Scroll scholar to speak at Midwestern Seminary’s Christianity and the Dead Sea Scrolls Workshop
KANSAS CITY – “The DSS [Dead Sea Scrolls] do much to shed light on the Jewish context out of which Christianity grew,” said Terry Wilder, associate professor of New Testament and Greek at Midwestern Baptist Theological Seminary (MBTS).
To further explore this context, MBTS will host a workshop entitled Christianity and the Dead Sea Scrolls featuring well-known scroll scholar and Distinguished Professor of New Testament at Acadia Divinity College, Acadia University in Nova Scotia, Canada, Craig A. Evans. He will speak twice. Concurrent with the opening of the Union Station Dead Sea Scrolls exhibit on Feb. 8, 2007, this workshop will run Feb. 9, 6-9 p.m. and Feb. 10, 8 a.m. to noon. Students will be required to attend the exhibit as part of the workshop.
“This exhibit is timely and will be a great opportunity for folks in the Midwest to see actual fragments of the Dead Sea Scrolls,” said Stephen J. Andrews, MBTS professor of Old Testament, Hebrew, and archaeology and director of the Morton-Seats Institute of Archaeology and Anthropology. “This workshop is designed to investigate the relationship of the Dead Sea Scrolls to Christian origins and their impact on our Christian faith.”
In his two lectures, “Jesus, Paul, and the Dead Sea Scrolls” and “The Extra-Canonical Gospels and the Dead Sea Scrolls: What Do They Really Tell Us about Jesus?,” Evans will address not only the implications of the DSS discovery for Christianity, but also its effect on the scholarly and popular culture surrounding current extra-canonical perspectives.
Evans frequently speaks about the Bible and Archaeology, and Jesus and the Dead Sea Scrolls in a variety of venues. In his 21 years of directing the graduate program at Trinity Western University in British Columbia, he was also responsible for founding the Dead Sea Scrolls Institute at that university. He has served in his current position at Acadia Divinity College since 2002.
He also co-edited the book “Christian Beginnings and the Dead Sea Scrolls” in which he and five other leading scholars address questions for the study of early Christianity created by the discovery of the Dead Sea Scrolls. What did the Jews of Jesus’ day believe about salvation? The Holy Spirit? The nature of the Messiah? These issues and more will be the focus of this workshop.

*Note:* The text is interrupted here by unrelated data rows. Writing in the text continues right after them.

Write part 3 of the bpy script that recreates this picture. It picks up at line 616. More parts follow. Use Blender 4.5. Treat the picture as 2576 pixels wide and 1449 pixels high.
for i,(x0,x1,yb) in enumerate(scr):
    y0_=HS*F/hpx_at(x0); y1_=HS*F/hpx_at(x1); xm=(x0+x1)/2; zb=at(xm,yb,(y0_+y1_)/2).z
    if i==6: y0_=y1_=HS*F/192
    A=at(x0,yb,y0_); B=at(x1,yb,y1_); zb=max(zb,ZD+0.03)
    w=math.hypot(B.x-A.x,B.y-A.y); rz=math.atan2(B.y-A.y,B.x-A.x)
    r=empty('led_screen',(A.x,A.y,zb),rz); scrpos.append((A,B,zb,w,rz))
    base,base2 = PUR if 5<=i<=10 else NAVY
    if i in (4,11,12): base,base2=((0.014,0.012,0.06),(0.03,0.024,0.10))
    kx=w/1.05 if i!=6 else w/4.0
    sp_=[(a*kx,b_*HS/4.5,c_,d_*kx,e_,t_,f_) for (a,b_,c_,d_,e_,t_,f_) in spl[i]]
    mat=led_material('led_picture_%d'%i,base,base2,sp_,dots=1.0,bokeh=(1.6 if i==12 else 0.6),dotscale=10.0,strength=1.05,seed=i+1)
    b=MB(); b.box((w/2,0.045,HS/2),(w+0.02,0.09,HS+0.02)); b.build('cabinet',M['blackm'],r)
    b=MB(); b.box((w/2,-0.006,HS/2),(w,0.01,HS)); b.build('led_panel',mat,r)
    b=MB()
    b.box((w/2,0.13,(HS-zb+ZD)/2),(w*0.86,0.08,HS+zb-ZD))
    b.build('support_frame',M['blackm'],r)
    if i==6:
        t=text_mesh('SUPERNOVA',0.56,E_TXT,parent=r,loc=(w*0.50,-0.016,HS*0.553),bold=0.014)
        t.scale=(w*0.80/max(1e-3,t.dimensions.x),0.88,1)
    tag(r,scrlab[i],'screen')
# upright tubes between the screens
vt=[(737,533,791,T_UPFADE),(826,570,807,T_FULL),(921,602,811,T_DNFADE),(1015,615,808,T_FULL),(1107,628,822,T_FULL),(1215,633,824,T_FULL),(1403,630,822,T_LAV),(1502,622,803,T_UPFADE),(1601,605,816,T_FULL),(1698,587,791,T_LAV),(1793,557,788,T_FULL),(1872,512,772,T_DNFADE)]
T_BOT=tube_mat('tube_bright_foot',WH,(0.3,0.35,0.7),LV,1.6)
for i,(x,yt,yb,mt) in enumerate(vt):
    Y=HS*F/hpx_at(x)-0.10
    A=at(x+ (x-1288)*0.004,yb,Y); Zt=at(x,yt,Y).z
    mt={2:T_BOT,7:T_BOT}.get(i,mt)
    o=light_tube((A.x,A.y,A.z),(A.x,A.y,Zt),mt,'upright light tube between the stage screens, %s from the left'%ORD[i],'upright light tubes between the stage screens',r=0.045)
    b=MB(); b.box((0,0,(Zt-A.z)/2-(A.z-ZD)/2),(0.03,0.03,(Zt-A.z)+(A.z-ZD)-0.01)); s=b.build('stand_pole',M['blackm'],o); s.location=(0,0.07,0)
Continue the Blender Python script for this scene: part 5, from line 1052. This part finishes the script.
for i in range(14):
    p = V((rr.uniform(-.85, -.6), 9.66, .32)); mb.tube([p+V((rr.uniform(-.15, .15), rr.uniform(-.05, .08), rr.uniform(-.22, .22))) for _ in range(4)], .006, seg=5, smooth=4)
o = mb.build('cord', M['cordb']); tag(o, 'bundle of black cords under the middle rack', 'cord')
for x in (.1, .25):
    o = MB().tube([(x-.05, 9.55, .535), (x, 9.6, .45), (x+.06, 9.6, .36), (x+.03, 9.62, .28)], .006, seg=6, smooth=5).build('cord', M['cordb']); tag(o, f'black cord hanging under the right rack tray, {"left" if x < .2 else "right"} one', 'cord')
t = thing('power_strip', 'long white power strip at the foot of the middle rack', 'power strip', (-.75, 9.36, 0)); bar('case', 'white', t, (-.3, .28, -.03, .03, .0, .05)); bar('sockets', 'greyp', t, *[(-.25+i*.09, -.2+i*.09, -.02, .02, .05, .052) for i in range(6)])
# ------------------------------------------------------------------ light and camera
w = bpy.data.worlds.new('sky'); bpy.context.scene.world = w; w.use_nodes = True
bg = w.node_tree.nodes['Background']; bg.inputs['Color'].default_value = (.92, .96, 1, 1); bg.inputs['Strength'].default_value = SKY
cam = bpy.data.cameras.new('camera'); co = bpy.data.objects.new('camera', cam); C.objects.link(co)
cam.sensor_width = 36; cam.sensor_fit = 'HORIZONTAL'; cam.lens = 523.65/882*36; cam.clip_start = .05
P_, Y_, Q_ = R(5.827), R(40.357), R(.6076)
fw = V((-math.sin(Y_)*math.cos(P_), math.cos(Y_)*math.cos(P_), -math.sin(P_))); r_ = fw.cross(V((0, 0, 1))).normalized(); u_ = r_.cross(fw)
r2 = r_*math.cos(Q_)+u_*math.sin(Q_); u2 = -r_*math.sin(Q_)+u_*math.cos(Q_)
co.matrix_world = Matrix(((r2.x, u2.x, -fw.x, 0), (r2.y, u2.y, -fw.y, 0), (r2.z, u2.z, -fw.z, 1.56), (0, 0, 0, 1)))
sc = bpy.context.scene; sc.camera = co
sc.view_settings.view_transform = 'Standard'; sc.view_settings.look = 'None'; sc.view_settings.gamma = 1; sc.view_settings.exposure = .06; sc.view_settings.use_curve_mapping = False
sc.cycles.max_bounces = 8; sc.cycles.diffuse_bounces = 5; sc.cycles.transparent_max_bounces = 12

“Without a doubt the discovery of the Dead Sea Scrolls was the greatest archaeological discovery of all time,” said MBTS President R. Philip Roberts. “Every book or portions of every book in the Old Testament, except for Esther, was found among these manuscripts dating from approximately 300 years prior to Jesus Christ. The prophecy of Isaiah was found in its entirety. This is a monumental and unique workshop which will provide pertinent and exciting information, related to this discovery, for the participants.”
This workshop is free and open to the public. For more information about the workshop, contact 816-414-3733 or 800-944-MBTS (6287), e-mail agilmore@mbts.edu, or visit the MBTS Web site at www.mbts.edu.

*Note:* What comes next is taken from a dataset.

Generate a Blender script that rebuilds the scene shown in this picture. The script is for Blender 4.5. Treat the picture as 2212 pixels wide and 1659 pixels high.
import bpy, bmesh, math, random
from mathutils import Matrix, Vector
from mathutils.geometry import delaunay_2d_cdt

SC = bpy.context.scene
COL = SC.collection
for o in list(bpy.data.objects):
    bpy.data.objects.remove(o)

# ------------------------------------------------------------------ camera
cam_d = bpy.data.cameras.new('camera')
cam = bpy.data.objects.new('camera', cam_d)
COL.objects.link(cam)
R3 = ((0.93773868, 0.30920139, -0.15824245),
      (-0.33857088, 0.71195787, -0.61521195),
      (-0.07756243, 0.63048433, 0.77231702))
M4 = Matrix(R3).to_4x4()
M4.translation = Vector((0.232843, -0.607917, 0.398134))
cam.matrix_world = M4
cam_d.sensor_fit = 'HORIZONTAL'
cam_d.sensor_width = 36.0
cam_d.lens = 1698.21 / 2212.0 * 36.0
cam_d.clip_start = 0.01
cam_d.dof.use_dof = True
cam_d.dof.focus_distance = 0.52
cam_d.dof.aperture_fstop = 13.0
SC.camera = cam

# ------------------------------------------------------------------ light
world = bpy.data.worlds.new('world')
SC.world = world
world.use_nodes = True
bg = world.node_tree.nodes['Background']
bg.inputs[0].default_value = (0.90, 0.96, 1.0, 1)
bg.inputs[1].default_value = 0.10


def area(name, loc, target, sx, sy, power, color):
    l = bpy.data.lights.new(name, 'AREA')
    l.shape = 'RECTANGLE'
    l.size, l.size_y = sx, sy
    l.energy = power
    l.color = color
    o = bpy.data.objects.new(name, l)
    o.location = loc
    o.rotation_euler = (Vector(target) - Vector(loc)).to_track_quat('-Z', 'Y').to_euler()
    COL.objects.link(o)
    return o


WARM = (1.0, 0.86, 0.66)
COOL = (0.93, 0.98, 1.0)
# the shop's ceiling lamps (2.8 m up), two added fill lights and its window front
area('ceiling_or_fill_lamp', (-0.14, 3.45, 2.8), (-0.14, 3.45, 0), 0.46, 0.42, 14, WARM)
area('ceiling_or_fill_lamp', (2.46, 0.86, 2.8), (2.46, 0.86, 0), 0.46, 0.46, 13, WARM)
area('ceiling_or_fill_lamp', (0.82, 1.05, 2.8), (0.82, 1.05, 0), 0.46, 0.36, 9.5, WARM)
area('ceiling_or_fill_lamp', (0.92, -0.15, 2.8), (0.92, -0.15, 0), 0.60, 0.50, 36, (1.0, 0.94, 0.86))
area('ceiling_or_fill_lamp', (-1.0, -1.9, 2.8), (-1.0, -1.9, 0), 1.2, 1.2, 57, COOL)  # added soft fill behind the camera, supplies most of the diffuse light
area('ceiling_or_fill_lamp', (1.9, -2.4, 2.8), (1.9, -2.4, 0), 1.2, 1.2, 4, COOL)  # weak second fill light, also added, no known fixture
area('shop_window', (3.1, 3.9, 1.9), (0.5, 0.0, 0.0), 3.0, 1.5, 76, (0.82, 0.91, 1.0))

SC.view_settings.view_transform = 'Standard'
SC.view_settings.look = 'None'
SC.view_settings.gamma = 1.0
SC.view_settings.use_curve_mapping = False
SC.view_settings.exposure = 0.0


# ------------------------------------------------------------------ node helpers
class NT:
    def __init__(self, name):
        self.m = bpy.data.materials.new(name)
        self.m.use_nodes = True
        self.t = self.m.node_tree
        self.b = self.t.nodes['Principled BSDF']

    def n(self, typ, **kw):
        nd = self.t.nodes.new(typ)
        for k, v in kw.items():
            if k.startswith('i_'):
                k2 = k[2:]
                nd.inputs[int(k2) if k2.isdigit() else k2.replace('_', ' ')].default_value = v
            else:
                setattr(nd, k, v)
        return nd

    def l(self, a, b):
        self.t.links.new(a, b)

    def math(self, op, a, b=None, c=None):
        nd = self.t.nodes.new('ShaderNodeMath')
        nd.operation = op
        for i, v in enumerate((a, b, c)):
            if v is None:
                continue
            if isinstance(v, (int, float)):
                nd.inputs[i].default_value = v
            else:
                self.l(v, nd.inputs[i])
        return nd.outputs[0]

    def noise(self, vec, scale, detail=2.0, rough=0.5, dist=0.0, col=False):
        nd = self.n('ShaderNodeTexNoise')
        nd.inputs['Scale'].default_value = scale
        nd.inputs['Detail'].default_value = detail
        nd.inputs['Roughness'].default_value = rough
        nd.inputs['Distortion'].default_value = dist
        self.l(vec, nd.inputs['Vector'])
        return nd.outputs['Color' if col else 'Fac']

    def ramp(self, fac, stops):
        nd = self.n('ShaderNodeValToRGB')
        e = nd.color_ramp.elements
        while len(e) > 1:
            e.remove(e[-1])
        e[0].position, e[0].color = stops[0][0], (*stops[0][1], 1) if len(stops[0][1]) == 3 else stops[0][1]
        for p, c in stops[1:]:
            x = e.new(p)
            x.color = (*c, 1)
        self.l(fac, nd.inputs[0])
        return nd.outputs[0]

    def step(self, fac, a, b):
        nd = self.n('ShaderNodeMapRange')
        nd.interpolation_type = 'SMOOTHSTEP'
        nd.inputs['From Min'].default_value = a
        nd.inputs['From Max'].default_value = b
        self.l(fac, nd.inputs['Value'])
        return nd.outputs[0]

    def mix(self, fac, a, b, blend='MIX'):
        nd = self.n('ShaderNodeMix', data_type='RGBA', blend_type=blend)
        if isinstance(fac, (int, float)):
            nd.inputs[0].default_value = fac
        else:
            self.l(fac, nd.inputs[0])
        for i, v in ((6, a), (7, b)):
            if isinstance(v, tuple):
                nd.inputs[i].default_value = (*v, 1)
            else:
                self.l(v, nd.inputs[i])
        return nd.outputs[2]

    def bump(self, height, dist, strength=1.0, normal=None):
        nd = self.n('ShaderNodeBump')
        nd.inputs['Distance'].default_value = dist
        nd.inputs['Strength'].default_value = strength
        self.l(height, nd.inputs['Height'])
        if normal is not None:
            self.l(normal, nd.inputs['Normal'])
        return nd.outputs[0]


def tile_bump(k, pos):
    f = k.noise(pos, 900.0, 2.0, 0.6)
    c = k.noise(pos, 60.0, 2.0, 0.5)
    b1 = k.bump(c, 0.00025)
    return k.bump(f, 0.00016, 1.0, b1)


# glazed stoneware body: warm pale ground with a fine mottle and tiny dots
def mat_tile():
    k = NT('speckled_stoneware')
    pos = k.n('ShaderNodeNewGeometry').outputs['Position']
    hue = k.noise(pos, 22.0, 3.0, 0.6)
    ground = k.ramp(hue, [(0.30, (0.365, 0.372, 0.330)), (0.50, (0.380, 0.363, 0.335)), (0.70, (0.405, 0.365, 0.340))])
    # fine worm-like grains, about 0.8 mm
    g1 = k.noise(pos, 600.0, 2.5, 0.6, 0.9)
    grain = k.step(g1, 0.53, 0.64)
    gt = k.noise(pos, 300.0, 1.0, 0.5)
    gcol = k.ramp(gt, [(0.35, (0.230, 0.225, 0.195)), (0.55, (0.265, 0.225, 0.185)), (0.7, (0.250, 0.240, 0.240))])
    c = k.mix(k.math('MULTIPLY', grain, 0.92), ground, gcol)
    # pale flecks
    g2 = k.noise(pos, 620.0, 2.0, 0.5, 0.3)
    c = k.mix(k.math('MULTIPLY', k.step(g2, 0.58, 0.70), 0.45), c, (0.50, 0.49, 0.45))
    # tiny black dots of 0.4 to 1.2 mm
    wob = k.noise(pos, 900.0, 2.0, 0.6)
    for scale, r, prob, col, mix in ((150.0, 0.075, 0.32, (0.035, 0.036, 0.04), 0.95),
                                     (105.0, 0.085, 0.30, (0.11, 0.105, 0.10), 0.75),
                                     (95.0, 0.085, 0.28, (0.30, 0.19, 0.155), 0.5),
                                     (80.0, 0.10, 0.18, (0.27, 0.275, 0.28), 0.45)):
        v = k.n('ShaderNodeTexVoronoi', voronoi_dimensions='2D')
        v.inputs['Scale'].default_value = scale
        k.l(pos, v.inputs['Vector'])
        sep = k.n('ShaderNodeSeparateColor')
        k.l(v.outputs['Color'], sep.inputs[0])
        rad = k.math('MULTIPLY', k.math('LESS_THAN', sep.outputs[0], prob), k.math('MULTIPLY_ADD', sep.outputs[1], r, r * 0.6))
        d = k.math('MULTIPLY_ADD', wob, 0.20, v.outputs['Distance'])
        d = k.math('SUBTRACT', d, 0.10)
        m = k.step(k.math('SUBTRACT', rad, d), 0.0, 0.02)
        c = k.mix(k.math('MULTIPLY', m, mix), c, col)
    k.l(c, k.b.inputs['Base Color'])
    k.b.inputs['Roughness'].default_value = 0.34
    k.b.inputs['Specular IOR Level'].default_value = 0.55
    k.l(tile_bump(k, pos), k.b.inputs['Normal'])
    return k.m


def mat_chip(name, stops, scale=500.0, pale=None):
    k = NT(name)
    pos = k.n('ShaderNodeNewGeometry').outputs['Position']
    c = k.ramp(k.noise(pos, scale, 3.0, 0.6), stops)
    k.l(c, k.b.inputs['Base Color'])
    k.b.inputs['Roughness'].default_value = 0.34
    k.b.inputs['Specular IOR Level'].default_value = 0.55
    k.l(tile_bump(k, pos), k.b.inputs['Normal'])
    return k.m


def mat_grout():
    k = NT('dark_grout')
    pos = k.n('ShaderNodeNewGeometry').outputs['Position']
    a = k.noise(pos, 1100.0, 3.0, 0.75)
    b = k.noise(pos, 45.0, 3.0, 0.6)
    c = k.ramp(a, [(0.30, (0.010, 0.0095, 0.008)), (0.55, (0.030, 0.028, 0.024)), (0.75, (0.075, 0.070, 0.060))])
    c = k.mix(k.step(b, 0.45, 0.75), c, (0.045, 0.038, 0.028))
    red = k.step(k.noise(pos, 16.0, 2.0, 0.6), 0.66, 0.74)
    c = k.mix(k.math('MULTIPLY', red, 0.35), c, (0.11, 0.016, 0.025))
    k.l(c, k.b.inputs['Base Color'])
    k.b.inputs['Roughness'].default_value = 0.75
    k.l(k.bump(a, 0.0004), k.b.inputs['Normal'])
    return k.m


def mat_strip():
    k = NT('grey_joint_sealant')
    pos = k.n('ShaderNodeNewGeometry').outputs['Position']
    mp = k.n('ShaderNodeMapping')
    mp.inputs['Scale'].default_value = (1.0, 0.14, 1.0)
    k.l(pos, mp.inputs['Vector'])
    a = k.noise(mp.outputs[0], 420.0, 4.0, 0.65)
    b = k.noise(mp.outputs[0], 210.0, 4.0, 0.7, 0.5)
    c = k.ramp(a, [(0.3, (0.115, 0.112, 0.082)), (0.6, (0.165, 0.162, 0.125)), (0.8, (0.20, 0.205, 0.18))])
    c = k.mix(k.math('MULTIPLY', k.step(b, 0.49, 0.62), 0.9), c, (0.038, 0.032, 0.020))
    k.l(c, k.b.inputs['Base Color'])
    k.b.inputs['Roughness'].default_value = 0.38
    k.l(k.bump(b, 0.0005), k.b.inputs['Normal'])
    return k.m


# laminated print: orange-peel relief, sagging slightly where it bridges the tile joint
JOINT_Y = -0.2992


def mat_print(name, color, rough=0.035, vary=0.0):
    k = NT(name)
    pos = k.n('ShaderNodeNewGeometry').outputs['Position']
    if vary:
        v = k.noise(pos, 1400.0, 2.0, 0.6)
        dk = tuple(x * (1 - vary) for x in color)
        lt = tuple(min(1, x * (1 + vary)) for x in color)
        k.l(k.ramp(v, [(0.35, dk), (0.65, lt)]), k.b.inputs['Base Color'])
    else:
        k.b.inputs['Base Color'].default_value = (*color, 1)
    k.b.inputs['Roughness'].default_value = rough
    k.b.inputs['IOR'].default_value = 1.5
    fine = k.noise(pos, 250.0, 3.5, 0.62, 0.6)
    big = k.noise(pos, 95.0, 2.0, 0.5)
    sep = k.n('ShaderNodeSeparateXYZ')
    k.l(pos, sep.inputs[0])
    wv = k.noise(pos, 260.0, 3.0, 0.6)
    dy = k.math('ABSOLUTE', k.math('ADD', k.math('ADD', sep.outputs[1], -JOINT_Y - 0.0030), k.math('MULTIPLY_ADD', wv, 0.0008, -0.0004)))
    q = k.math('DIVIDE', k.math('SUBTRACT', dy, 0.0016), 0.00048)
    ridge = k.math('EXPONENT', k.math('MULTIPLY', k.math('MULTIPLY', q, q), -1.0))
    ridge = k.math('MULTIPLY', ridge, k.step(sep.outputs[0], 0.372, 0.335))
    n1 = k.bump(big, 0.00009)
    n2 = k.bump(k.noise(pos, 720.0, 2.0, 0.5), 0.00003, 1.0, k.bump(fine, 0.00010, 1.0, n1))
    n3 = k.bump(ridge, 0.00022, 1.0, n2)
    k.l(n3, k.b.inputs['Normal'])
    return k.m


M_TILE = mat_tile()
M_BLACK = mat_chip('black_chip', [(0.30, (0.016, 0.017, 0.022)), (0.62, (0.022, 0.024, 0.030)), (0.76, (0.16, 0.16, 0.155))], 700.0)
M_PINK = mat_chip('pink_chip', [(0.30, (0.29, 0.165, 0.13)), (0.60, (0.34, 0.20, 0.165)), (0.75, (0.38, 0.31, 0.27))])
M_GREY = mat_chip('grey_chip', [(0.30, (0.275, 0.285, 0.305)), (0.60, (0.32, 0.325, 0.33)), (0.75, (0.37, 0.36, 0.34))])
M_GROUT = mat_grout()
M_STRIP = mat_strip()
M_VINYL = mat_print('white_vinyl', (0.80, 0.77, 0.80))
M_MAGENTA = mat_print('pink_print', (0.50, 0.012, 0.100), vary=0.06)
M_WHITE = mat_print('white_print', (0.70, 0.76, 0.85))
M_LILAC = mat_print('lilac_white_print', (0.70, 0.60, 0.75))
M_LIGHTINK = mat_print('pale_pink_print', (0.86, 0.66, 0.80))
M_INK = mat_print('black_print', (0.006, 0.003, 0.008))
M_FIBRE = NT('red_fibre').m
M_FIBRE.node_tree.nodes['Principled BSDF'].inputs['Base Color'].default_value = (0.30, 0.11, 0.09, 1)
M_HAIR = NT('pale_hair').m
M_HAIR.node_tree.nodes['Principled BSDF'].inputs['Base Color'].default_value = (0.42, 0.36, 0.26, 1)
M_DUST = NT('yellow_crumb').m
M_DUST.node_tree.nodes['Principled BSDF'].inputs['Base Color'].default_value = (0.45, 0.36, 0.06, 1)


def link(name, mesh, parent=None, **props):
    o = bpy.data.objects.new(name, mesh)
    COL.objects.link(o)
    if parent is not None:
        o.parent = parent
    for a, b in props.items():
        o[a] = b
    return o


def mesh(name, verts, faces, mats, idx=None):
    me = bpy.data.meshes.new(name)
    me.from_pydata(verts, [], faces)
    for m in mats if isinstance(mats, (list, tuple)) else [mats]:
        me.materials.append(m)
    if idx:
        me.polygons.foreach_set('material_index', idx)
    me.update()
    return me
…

In addition to the workshop, Midwestern will offer a 10-week spring semester master’s level course entitled “Introduction to the Dead Sea Scrolls” on Thursday evenings, Feb. 15 through Apr. 26, 6:30-9:10 p.m. A master’s level Hebrew reading class entitled “Translating Selected Dead Sea Scrolls” will be offered on Mondays, 1-2:50 p.m., during the spring semester as well.